Swimming and diving compete in home invite

By Sirianna Santacrose ’15

The energy was high as fans and swimmers alike cheered on their friends and teammates at Bristol Pool last Friday afternoon. After dual wins against Trinity in November, both the men’s and women’s teams were eager to build on that positive trajectory during the Hamilton Invitational, a meet that has been hosted on the Hill periodically since the team’s departure from the Liberty League. Hamilton men’s team racked up 1,068.5 team points for the win and the women conquered with 1,131 team points over the course of two days. SUNY Oneonta came in second, followed by SUNY Cortland, Colby and SUNY Potsdam.

In the men’s events, Reid Swartz ’15, Andrew McWhirter ’15, John McBratney ’16, and Ryan Cassidy ’17 had standout performances. Swartz won the 100- and 200-yard backstroke events, as well as the 100-yard butterfly. He, along with McBratney, McWhirter and Tripp Miller ’18 won the 800-yard freestyle relay in 7:13.55 minutes. Swartz, McWhirter, McBratney and Scott Becker ’17 proved to be a fearsome foursome in both the 200- and 400-yard freestyle relays.

McBratney and Miller racked up team points by winning the 500 freestyle and 200 individual medley, respectively. Cassidy, who “has done an amazing job in distance events,” according to Head Coach T.J. Davis, won the 1,650 freestyle event with a time of 17:17.39 and came in second place in the 500-yard freestyle and 400-yard individual medley events.

Swartz, a two-time NESCAC all-conference team member and in his second year as a team captain, currently holds the school record for the 50- and 100-yard backstroke, as well as the 100-yard individual medley. When asked about his outstanding performance last weekend, Swartz humbly replied, “It is nice being able to help the team with my individual swims, but I am more happy with the team’s performance as a whole.”

Davis said Swartz, “leads by example… He puts forth consistently the best effort he can… It’s refreshing to be around an athlete who’s old school in the sense that he works hard and is humble in how he goes about his business.” Swartz hopes to qualify for the NCAA championship meet in March, and Davis is confident in his ability to do so. “With continued training,” Davis said, “I think he can be a factor with national qualification consideration for the NCAA Championships.”

Captain McKenna Kelly ’15, Sarah Hooper ’16 and Lauren Halladay ’16 had standout performances in the women’s events. Kelly won three individual events, the 200, 500 and 1,650 freestyle. She, Hooper, Hannah Mooney ’17 and Lauren Klei ’18 collectively won the 200, 400 and 800 free relay events. Hooper won the 50-yard freestyle with a time of 25.07 seconds and the 100-yard freestyle in 54.62 seconds. Klei came in second in the latter event. Halladay was the runner-up in both the 100- and 200-yard breastroke events.
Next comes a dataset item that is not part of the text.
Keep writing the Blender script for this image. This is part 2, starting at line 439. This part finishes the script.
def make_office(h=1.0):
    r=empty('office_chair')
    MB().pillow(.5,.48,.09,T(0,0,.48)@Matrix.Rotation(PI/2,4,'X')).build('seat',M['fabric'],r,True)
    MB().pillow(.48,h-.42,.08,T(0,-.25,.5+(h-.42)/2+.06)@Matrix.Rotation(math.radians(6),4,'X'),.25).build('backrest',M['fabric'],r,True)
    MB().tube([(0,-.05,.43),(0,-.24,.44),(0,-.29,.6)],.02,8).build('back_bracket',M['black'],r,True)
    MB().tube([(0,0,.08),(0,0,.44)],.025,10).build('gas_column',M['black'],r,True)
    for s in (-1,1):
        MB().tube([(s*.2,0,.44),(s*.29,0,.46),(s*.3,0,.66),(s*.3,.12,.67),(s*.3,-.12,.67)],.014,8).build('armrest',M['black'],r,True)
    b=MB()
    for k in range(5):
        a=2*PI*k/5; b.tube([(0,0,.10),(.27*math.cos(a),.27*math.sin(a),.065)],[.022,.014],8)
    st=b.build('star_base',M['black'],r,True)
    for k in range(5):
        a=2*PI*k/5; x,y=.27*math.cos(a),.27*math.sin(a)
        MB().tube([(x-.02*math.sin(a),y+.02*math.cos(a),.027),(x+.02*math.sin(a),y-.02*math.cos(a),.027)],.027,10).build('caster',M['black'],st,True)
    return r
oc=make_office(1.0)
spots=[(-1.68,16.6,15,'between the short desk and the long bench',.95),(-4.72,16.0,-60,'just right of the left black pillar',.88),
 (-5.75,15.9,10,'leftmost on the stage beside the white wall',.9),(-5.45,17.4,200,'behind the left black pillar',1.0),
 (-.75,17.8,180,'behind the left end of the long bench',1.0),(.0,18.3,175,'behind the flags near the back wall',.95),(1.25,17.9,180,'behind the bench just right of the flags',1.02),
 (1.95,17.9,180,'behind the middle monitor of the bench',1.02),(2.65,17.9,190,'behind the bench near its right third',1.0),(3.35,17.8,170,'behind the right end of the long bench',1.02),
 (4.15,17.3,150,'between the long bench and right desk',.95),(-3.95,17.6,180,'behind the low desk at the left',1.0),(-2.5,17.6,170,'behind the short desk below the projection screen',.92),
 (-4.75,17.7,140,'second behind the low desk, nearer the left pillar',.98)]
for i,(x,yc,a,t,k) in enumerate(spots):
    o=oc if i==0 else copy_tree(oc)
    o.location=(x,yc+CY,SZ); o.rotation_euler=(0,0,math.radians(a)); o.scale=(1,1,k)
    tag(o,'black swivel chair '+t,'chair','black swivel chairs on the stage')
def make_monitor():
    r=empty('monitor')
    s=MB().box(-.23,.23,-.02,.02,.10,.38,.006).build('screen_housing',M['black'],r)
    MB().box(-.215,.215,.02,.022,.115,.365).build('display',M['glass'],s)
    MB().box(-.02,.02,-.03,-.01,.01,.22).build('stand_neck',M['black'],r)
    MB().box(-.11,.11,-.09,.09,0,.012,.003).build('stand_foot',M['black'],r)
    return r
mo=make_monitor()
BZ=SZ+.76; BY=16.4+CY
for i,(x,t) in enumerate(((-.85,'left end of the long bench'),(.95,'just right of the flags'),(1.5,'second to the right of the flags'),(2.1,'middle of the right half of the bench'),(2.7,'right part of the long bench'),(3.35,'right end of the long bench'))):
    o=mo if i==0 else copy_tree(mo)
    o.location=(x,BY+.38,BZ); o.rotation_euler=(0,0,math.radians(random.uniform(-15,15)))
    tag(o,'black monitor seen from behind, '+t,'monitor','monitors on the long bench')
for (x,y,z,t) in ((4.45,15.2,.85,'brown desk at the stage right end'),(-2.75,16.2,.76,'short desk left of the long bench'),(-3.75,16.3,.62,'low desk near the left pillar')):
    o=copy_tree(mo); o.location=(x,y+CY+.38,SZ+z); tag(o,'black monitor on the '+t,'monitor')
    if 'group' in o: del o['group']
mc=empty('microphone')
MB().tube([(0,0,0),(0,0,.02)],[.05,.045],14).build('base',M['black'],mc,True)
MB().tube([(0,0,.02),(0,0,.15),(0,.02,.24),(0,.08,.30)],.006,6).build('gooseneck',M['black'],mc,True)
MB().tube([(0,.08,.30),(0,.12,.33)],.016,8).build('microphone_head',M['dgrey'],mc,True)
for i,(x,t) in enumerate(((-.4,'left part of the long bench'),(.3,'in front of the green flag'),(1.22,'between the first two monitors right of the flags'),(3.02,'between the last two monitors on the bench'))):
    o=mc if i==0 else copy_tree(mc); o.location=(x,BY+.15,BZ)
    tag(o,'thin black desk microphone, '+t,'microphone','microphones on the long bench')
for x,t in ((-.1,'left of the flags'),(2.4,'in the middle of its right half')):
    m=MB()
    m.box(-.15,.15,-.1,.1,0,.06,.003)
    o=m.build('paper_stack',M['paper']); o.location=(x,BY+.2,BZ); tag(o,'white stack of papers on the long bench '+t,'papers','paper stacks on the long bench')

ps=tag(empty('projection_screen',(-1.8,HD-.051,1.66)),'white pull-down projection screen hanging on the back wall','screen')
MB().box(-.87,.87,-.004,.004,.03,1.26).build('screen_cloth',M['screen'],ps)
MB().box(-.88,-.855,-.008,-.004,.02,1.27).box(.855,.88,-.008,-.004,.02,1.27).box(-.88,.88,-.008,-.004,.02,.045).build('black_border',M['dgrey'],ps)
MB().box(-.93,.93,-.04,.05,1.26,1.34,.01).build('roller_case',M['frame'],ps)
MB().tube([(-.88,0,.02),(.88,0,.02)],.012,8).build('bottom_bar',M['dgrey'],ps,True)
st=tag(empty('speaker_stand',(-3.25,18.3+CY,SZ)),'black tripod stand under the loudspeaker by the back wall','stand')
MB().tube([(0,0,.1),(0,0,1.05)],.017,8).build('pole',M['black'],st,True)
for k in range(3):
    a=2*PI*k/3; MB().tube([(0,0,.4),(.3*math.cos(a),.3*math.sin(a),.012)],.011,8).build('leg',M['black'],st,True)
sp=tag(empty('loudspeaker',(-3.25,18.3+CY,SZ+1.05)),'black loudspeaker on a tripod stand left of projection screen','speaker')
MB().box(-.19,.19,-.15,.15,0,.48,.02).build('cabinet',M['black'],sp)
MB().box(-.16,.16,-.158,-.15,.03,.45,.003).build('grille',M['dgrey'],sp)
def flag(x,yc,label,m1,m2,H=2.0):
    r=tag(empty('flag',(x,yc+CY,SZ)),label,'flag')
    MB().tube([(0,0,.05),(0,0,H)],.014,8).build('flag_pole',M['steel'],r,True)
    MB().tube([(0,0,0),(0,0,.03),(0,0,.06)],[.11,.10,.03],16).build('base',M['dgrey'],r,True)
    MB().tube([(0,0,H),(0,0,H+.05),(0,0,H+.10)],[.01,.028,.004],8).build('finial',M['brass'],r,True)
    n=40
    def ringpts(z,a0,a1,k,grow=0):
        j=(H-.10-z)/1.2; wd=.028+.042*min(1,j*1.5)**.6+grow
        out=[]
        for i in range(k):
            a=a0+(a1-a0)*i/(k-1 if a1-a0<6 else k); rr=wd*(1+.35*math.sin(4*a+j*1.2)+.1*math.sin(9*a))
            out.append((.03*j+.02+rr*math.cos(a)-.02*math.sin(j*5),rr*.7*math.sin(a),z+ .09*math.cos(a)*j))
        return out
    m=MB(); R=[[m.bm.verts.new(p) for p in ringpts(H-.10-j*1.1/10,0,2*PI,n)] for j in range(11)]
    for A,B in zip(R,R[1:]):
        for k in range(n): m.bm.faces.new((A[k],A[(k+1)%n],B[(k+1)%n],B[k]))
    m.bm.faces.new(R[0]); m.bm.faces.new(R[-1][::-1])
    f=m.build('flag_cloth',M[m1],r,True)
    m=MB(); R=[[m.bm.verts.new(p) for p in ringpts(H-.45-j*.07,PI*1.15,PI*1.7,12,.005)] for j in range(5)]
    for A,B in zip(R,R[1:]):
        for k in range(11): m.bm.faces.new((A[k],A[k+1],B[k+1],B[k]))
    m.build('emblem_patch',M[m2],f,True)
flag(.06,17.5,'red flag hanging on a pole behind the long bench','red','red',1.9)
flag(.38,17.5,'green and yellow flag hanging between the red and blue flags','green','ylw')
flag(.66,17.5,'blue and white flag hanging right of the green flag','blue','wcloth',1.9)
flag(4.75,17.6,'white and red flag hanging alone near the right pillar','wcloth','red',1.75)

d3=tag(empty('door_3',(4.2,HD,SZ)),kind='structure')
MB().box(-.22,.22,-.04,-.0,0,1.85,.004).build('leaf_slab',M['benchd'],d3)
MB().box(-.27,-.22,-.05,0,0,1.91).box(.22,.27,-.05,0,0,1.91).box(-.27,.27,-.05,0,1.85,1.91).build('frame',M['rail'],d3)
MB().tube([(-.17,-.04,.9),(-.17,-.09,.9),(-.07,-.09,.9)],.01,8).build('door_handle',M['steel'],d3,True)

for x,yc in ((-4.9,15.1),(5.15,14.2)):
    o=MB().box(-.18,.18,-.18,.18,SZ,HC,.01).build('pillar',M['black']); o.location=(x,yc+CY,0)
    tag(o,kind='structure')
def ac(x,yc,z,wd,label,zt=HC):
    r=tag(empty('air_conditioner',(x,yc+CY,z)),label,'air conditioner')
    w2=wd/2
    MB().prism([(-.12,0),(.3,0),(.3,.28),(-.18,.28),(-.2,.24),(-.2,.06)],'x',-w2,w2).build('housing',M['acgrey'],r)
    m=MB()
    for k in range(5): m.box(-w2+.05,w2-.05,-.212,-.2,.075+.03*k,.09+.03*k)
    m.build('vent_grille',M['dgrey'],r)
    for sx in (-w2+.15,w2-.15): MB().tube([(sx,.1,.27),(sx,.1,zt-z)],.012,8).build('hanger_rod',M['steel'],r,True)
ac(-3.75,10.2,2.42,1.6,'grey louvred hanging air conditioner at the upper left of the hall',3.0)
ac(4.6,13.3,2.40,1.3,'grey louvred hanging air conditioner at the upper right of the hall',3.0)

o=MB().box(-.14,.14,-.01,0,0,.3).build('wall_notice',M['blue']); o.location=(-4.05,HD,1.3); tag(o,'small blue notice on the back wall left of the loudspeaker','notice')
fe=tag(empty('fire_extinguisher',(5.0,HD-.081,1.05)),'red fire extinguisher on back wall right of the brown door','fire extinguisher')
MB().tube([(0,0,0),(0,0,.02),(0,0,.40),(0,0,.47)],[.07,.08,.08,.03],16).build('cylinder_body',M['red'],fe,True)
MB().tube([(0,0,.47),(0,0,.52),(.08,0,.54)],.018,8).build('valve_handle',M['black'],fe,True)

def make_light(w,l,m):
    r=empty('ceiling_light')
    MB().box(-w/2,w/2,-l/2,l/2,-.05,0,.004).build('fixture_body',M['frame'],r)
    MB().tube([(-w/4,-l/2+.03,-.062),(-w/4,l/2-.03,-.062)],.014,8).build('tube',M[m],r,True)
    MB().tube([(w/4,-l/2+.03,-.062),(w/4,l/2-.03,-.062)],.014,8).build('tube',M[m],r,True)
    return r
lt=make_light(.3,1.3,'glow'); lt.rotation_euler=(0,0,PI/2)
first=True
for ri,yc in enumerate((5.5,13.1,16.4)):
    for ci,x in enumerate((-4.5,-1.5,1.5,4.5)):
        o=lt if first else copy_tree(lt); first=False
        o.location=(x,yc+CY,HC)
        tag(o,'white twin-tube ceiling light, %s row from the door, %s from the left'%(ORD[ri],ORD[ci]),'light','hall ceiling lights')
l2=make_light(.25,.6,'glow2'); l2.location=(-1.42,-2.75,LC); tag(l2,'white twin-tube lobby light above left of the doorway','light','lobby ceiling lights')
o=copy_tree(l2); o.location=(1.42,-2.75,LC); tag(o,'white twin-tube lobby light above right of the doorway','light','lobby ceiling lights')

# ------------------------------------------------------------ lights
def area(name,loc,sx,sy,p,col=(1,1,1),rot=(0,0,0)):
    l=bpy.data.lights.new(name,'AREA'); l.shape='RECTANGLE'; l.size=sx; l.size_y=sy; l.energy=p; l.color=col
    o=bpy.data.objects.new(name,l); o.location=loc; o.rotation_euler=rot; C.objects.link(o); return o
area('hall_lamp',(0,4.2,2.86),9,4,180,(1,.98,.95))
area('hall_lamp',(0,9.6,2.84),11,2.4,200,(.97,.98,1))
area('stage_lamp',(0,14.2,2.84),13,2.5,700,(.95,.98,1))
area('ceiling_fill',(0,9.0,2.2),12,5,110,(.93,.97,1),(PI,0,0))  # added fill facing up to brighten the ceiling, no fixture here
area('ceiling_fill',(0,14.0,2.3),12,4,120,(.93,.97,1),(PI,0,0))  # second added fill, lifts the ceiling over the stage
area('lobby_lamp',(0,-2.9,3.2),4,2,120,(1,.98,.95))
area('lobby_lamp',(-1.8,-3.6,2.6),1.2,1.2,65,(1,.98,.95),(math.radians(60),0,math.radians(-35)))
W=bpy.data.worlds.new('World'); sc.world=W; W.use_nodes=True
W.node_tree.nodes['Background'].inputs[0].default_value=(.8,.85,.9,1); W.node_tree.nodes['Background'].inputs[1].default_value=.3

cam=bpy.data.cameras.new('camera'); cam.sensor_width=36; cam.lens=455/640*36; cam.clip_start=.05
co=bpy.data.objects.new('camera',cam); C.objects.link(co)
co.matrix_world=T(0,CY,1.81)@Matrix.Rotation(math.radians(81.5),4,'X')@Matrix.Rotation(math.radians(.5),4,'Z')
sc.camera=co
Kelly, who holds the program record in the 1,000-yard freestyle, is both a competitive and mindful swimmer and team captain. For a sport so highly dependent on mental fortitude, Davis is very pleased with Kelly’s performances. “McKenna is so tenacious in pursuit of these distance events,” he said. “It’s a special swimmer who can swim those events.” Like Reid Swartz, Coach Davis said Kelly “is vocal when she needs to be and leads by example with her work ethic.”

Coach Davis described both the men’s and women’s relay events as “really dynamite. It’s always great to have a four-person synergy come together for relays [and] it’s a wonderful team metaphor.” Of the Hamilton Invitational as a whole, Davis stated: “It was honestly one of the most spectacular in-season performances I can recall of having a team in my 19 years as head coach… All of my expectations were blown away and exceeded.”

A large part of that success can be attributed to Davis, who motivates his athletes to work hard and perform at a consistently high level. Senior captain Ben Fields said, “[Davis] is our biggest advocate in and out of the pool, and it helps us want to swim hard.”

After an away meet against NESCAC rival Wesleyan on Jan. 3, both teams will attend a weeklong training trip to the Florida Keys. The swimmers will train in a long course pool, which is more than twice the size of Bristol Pool. The larger size will allow swimmers “to lengthen out their strokes and develop an aerobic base,” as Coach Davis explained. They will also compete against Washington College and Colby-Sawyer College at the Founders Invitational in Florida on Jan. 10.

Looking ahead, the swimmers are eager to qualify for the NCAA Championships in as many events as possible. McBratney said, “From now until we rest for the NESCAC Championship, it’ll be about fine-tuning our technique and continuing improvement in our sprinting.”

Based on the support the Hamilton swim team has already received this season, its progress moving forward will be followed by many with interest. And the support the swimmers offer each other is second to none. As Fields put it, “There’s nothing quite like the feeling of diving into the pool knowing that 49-odd people are on the deck screaming their lungs out for you.”